Exercise description =
Only the lines from the start of the data through the one containing "paved lane seen" belong in your answer; return them exactly.

* * *

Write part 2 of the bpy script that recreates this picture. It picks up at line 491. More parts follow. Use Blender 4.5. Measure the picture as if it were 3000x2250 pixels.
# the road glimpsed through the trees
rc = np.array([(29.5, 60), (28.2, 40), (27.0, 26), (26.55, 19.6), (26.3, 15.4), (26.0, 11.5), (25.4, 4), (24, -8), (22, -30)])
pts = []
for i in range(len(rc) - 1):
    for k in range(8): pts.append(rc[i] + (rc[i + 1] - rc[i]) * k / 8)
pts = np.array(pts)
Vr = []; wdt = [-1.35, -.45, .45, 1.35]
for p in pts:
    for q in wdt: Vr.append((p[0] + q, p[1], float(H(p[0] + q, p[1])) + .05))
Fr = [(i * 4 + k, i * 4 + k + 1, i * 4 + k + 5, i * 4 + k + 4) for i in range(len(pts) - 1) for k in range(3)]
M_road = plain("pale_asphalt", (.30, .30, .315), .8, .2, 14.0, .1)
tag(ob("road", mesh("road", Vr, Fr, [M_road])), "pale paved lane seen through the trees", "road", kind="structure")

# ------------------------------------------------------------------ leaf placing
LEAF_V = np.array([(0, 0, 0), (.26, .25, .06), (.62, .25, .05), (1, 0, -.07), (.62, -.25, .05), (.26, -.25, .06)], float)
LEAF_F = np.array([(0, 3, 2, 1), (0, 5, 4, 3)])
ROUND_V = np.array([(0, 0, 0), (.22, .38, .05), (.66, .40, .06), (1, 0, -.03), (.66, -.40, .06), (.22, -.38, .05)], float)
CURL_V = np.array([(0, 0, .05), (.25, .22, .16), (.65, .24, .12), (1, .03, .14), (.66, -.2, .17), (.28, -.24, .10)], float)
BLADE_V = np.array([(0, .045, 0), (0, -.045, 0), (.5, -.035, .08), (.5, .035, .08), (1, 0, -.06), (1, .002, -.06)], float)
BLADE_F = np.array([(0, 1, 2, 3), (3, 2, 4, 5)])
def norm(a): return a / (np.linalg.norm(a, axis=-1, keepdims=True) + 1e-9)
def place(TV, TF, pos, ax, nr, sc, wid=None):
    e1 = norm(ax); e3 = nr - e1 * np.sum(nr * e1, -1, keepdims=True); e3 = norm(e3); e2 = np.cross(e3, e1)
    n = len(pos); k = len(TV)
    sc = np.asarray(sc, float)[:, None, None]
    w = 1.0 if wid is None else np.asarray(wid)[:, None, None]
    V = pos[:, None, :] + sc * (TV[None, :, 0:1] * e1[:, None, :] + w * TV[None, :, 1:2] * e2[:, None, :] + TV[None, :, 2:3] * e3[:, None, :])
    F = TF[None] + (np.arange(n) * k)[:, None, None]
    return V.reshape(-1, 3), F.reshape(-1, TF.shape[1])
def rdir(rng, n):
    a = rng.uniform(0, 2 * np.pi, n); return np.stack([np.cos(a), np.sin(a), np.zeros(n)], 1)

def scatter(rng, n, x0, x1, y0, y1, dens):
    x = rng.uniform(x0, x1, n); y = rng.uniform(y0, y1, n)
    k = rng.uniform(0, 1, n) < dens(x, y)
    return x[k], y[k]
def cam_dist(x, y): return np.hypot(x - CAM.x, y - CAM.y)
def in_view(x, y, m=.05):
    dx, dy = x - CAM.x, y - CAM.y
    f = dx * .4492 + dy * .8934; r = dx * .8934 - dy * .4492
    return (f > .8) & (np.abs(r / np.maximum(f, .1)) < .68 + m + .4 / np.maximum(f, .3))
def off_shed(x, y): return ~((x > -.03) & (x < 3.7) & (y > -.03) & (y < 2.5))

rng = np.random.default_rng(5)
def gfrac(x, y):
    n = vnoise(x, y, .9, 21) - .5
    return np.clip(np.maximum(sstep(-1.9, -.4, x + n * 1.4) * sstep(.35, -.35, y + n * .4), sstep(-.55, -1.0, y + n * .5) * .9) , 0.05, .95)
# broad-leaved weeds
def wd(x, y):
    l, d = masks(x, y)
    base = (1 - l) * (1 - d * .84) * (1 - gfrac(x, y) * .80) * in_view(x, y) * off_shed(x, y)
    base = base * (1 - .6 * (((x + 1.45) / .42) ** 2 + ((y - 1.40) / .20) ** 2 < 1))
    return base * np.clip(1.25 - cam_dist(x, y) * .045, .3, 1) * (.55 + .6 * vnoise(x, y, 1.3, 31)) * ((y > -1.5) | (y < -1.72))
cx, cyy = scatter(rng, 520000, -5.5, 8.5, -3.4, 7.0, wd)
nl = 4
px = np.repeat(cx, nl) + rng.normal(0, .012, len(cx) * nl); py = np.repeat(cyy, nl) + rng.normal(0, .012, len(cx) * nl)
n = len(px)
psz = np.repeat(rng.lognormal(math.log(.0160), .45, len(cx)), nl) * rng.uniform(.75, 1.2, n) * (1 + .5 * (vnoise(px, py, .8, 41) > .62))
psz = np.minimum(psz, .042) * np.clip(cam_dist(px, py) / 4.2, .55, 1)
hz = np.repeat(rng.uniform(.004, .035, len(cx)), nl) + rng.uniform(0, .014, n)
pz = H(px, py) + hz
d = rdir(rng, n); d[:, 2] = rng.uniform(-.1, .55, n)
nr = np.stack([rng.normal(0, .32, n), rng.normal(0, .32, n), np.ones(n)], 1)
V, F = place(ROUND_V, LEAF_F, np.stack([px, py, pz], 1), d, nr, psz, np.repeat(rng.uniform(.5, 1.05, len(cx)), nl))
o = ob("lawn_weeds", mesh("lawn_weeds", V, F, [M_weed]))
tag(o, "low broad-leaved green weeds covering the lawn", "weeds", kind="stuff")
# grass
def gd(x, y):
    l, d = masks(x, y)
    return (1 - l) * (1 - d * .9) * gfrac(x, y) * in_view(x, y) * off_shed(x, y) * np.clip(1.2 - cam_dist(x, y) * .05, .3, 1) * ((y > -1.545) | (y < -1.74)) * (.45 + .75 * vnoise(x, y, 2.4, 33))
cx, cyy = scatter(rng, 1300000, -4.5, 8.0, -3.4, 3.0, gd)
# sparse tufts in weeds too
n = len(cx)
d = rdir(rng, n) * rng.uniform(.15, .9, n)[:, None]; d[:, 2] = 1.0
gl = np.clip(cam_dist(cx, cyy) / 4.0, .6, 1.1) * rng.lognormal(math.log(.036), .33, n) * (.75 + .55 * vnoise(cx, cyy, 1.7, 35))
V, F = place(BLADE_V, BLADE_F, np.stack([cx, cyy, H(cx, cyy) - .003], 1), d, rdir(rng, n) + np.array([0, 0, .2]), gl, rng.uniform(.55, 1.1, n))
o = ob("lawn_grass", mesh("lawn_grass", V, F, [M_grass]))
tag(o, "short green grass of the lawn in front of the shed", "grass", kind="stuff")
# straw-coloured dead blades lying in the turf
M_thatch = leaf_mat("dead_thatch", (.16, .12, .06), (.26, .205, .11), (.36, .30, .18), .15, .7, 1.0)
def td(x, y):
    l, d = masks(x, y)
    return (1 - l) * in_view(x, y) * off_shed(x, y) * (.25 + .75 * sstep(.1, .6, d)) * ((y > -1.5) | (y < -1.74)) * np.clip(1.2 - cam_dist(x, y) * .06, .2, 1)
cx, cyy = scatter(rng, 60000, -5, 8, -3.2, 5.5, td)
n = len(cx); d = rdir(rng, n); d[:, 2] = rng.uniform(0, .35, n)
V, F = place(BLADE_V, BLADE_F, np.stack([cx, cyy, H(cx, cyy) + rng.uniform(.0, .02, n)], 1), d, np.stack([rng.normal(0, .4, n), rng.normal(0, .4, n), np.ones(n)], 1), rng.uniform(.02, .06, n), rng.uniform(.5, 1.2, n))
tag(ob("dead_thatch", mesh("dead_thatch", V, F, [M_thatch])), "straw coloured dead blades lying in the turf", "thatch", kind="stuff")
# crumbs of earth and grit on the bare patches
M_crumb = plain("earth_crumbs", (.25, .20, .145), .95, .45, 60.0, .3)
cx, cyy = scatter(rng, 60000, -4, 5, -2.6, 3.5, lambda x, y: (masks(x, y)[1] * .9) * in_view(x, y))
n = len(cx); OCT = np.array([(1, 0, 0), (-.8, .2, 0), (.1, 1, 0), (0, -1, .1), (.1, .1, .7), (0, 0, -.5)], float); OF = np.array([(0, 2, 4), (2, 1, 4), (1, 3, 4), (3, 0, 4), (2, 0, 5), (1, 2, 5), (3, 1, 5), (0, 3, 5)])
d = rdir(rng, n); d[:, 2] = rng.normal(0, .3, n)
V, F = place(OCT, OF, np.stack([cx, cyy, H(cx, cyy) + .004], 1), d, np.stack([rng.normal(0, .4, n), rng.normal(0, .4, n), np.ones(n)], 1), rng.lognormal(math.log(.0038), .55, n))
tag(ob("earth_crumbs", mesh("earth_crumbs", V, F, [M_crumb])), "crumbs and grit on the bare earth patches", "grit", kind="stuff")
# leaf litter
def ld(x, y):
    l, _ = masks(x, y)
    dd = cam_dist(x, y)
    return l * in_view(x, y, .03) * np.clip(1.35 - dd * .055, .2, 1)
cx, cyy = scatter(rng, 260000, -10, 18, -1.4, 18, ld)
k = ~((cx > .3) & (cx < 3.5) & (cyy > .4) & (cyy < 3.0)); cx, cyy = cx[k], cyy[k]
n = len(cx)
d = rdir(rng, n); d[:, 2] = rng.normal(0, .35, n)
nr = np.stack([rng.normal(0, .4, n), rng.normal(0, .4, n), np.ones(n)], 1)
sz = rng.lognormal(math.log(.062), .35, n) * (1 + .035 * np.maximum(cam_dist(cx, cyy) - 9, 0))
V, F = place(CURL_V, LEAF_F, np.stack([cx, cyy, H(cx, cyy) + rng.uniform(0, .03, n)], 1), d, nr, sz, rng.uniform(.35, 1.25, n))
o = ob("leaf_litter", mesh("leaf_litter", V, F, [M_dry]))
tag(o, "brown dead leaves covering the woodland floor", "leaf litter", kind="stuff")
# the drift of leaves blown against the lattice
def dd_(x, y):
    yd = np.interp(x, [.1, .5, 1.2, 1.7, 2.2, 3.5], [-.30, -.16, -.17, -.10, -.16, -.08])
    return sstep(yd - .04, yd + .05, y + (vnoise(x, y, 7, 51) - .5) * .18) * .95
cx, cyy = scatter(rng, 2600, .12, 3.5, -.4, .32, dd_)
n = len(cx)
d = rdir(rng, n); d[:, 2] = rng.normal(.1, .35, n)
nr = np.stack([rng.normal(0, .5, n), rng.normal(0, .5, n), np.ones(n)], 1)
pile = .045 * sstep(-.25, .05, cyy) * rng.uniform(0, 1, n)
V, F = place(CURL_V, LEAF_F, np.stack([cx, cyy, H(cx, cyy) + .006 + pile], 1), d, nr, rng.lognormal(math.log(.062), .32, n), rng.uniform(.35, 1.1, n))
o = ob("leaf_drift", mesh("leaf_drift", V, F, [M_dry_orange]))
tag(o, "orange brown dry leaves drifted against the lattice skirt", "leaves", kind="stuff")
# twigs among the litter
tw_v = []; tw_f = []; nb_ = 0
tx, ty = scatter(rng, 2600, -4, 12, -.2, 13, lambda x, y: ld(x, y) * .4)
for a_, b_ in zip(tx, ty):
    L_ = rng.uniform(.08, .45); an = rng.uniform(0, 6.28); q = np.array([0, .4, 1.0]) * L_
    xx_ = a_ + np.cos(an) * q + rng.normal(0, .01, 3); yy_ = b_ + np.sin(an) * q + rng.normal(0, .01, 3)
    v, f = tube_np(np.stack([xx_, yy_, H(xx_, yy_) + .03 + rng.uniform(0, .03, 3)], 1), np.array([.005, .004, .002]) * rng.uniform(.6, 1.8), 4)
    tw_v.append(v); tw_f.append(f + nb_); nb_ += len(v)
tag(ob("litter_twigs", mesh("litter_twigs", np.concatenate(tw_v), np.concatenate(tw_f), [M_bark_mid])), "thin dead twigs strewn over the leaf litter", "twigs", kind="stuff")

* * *

Answer for this exercise =
Write part 2 of the bpy script that recreates this picture. It picks up at line 491. More parts follow. Use Blender 4.5. Measure the picture as if it were 3000x2250 pixels.
# the road glimpsed through the trees
rc = np.array([(29.5, 60), (28.2, 40), (27.0, 26), (26.55, 19.6), (26.3, 15.4), (26.0, 11.5), (25.4, 4), (24, -8), (22, -30)])
pts = []
for i in range(len(rc) - 1):
    for k in range(8): pts.append(rc[i] + (rc[i + 1] - rc[i]) * k / 8)
pts = np.array(pts)
Vr = []; wdt = [-1.35, -.45, .45, 1.35]
for p in pts:
    for q in wdt: Vr.append((p[0] + q, p[1], float(H(p[0] + q, p[1])) + .05))
Fr = [(i * 4 + k, i * 4 + k + 1, i * 4 + k + 5, i * 4 + k + 4) for i in range(len(pts) - 1) for k in range(3)]
M_road = plain("pale_asphalt", (.30, .30, .315), .8, .2, 14.0, .1)
tag(ob("road", mesh("road", Vr, Fr, [M_road])), "pale paved lane seen through the trees", "road", kind="structure")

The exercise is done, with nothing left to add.